**EXERCISE MATERIALS:**

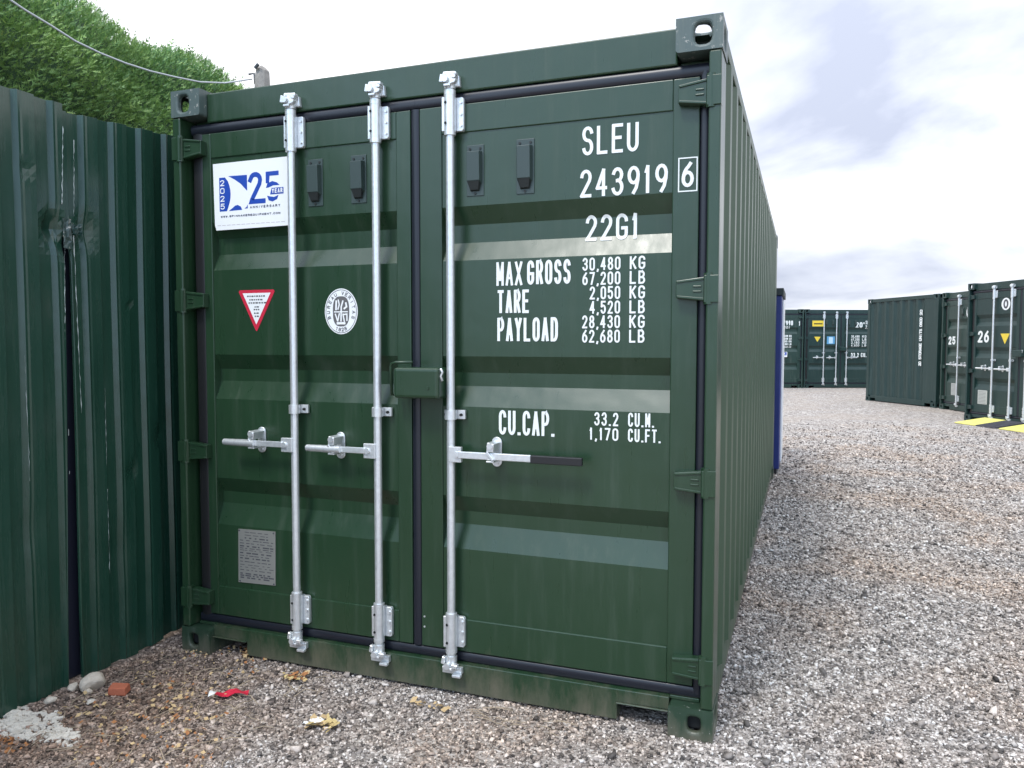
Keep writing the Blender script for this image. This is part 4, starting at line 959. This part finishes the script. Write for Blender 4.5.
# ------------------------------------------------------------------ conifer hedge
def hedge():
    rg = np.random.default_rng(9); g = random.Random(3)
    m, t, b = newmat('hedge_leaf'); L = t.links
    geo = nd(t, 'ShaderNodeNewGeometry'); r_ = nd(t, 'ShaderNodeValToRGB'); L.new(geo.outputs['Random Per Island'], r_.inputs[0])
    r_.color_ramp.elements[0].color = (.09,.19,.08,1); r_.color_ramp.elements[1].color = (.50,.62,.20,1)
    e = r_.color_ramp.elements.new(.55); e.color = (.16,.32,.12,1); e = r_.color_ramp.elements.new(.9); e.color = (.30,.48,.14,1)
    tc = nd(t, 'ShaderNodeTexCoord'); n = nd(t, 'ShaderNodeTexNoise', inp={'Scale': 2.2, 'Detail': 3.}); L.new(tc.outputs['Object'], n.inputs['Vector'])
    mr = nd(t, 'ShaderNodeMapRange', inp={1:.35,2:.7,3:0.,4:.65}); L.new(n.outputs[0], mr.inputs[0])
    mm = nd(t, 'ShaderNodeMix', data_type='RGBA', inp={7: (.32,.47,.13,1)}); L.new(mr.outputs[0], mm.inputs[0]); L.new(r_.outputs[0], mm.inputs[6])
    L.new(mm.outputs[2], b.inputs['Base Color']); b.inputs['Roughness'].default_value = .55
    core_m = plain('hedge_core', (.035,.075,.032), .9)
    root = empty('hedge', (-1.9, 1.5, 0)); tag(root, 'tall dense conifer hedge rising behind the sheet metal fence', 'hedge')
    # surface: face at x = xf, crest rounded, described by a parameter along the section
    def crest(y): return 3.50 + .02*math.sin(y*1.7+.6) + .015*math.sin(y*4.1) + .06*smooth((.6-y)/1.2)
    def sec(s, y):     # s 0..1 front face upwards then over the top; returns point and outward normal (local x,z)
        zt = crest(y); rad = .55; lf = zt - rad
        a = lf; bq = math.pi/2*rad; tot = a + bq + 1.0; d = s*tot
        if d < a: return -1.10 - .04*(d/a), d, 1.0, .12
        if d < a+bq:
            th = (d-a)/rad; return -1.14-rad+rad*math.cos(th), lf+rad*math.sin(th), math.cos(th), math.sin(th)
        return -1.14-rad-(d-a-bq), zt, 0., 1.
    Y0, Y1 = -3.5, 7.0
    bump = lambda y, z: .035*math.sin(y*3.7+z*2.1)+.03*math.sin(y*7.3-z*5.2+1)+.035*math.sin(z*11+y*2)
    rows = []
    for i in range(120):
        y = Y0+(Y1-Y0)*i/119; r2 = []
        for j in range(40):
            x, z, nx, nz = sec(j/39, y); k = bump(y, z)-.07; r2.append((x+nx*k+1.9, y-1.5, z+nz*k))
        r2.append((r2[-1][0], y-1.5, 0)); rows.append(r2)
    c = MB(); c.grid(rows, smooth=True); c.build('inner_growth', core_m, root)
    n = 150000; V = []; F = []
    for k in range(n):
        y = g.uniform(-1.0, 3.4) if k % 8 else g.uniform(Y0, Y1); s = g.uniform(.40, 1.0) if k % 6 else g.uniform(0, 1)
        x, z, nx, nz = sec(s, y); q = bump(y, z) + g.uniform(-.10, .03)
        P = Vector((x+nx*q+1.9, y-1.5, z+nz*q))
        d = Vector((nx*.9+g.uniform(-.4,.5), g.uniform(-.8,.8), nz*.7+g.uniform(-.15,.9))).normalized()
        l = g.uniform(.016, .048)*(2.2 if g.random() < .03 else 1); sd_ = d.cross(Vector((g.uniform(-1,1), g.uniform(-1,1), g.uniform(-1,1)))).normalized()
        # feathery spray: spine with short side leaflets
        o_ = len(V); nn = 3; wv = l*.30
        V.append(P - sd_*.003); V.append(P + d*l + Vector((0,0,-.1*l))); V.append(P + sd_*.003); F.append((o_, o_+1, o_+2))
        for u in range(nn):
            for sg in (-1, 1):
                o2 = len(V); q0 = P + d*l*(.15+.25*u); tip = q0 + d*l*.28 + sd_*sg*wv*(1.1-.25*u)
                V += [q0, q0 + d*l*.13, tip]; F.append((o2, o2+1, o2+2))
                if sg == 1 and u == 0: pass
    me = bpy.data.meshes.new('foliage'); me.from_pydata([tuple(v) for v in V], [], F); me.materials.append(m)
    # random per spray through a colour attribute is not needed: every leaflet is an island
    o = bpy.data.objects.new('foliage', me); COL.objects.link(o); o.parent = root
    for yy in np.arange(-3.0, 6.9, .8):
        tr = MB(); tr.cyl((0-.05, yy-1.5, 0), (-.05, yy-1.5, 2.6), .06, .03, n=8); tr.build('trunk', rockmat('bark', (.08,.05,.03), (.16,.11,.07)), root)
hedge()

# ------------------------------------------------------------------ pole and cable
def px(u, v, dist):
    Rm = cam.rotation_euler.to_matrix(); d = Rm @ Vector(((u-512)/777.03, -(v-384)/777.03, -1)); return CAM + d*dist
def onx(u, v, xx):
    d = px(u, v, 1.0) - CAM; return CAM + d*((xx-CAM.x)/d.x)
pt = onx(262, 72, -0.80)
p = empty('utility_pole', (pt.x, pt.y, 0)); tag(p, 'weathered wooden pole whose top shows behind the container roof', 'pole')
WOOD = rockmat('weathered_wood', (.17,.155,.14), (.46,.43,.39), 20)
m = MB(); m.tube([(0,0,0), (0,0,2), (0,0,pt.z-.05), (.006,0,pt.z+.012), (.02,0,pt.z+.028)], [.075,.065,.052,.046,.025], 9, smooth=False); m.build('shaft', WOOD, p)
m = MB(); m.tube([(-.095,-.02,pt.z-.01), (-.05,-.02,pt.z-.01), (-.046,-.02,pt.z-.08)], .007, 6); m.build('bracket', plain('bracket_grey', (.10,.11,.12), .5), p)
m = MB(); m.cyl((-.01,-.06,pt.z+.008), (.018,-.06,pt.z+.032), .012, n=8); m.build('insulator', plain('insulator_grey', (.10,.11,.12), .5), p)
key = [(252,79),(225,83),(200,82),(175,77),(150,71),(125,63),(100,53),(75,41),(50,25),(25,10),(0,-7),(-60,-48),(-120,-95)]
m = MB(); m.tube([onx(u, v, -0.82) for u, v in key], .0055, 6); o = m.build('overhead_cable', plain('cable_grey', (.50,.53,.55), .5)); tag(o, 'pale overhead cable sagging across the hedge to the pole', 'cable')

--

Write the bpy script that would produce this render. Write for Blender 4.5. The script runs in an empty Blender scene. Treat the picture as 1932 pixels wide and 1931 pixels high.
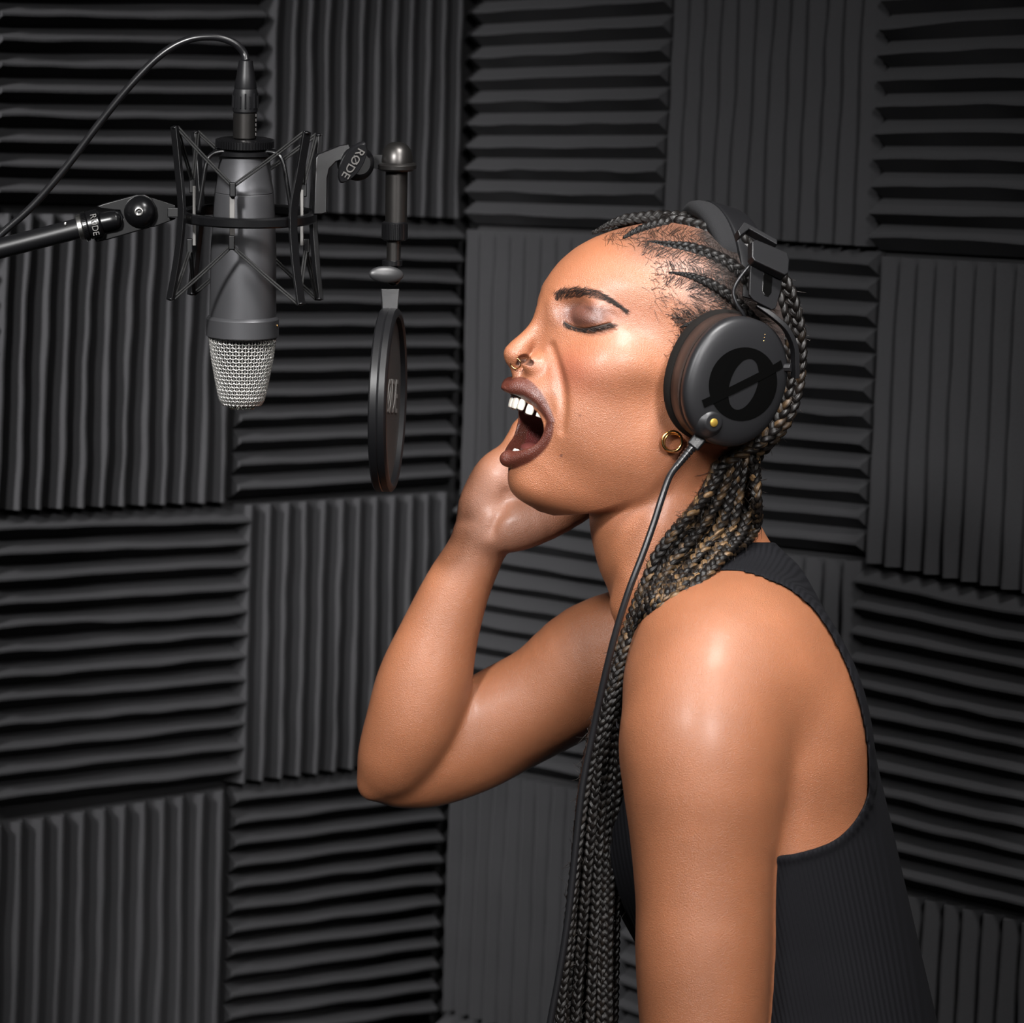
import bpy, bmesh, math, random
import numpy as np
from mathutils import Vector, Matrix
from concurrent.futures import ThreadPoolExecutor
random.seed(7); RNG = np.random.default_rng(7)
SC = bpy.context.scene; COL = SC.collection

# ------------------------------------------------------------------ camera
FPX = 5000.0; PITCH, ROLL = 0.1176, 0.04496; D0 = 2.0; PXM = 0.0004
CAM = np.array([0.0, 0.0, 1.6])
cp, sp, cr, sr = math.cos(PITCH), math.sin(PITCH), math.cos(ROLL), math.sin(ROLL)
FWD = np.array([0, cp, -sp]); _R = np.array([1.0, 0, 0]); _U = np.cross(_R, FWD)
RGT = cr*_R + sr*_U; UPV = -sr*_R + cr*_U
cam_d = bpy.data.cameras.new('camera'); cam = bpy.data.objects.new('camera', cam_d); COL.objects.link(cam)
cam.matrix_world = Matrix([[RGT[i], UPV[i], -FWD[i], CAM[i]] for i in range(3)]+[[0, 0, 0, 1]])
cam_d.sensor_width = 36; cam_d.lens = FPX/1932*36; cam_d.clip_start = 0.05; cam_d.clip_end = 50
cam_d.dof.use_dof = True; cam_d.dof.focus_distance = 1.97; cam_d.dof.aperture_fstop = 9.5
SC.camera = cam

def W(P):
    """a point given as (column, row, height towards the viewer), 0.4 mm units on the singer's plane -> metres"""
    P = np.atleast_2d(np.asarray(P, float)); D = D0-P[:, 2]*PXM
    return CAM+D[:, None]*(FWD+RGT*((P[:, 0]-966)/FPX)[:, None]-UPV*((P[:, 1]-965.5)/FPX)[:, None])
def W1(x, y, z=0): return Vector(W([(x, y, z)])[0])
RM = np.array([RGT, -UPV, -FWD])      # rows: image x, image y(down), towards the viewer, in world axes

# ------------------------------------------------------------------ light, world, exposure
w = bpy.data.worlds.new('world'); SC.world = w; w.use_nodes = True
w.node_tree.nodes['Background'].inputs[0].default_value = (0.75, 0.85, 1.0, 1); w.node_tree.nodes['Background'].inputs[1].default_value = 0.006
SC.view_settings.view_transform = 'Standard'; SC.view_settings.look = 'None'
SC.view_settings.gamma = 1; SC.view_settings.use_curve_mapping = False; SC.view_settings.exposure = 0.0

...

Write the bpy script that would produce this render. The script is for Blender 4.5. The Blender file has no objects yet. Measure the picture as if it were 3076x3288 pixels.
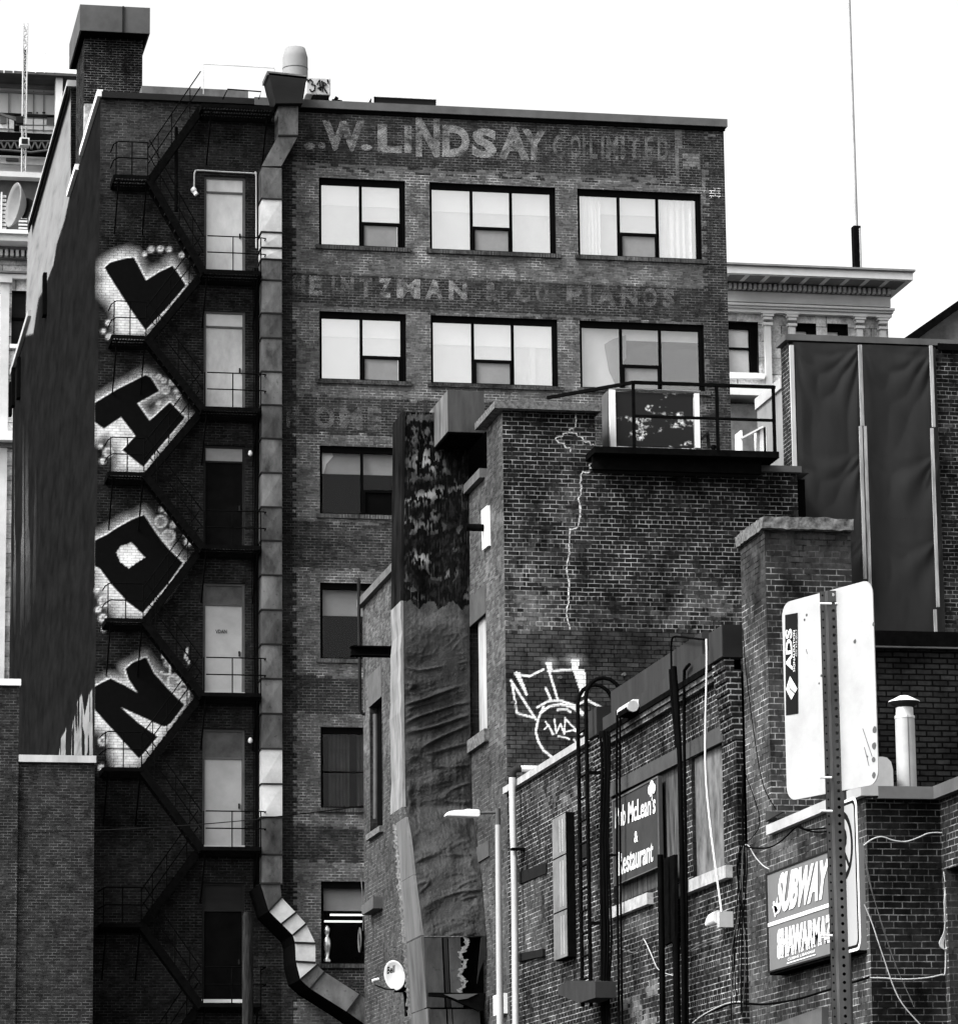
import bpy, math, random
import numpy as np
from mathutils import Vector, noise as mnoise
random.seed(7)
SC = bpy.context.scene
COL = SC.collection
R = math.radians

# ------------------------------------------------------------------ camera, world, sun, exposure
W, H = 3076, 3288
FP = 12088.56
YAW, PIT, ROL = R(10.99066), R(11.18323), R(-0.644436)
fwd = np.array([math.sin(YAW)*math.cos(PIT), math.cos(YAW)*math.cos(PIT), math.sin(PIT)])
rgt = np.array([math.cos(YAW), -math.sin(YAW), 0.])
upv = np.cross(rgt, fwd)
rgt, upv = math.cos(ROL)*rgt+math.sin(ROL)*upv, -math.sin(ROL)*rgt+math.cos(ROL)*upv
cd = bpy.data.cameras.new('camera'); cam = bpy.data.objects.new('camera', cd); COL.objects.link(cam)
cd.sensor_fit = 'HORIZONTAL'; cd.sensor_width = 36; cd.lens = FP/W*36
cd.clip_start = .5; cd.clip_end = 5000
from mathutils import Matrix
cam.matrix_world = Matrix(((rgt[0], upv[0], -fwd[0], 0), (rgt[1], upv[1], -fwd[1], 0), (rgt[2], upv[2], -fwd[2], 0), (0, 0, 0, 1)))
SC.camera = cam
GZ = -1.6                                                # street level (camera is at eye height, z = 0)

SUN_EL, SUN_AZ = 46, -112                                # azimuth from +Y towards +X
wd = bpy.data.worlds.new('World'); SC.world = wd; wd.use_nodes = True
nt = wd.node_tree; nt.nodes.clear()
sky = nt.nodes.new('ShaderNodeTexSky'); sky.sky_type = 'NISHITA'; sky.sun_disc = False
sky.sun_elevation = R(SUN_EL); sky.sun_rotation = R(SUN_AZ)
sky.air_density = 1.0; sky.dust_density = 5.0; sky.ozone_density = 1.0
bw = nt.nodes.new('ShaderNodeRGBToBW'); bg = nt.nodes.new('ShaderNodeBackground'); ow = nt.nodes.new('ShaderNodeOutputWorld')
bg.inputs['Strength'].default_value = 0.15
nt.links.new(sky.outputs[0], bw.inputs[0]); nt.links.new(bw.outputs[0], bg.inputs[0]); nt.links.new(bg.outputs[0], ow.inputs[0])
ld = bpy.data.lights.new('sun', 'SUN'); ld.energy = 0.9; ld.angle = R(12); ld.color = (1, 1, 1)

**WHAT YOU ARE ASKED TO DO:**
Read the entries and pick out all lines that include the word "build".

**SOLUTION FOR THIS EXERCISE:**
    c = MB(); c.grid(rows, smooth=True); c.build('inner_growth', core_m, root)
        tr = MB(); tr.cyl((0-.05, yy-1.5, 0), (-.05, yy-1.5, 2.6), .06, .03, n=8); tr.build('trunk', rockmat('bark', (.08,.05,.03), (.16,.11,.07)), root)
m = MB(); m.tube([(0,0,0), (0,0,2), (0,0,pt.z-.05), (.006,0,pt.z+.012), (.02,0,pt.z+.028)], [.075,.065,.052,.046,.025], 9, smooth=False); m.build('shaft', WOOD, p)
m = MB(); m.tube([(-.095,-.02,pt.z-.01), (-.05,-.02,pt.z-.01), (-.046,-.02,pt.z-.08)], .007, 6); m.build('bracket', plain('bracket_grey', (.10,.11,.12), .5), p)
m = MB(); m.cyl((-.01,-.06,pt.z+.008), (.018,-.06,pt.z+.032), .012, n=8); m.build('insulator', plain('insulator_grey', (.10,.11,.12), .5), p)
m = MB(); m.tube([onx(u, v, -0.82) for u, v in key], .0055, 6); o = m.build('overhead_cable', plain('cable_grey', (.50,.53,.55), .5)); tag(o, 'pale overhead cable sagging across the hedge to the pole', 'cable')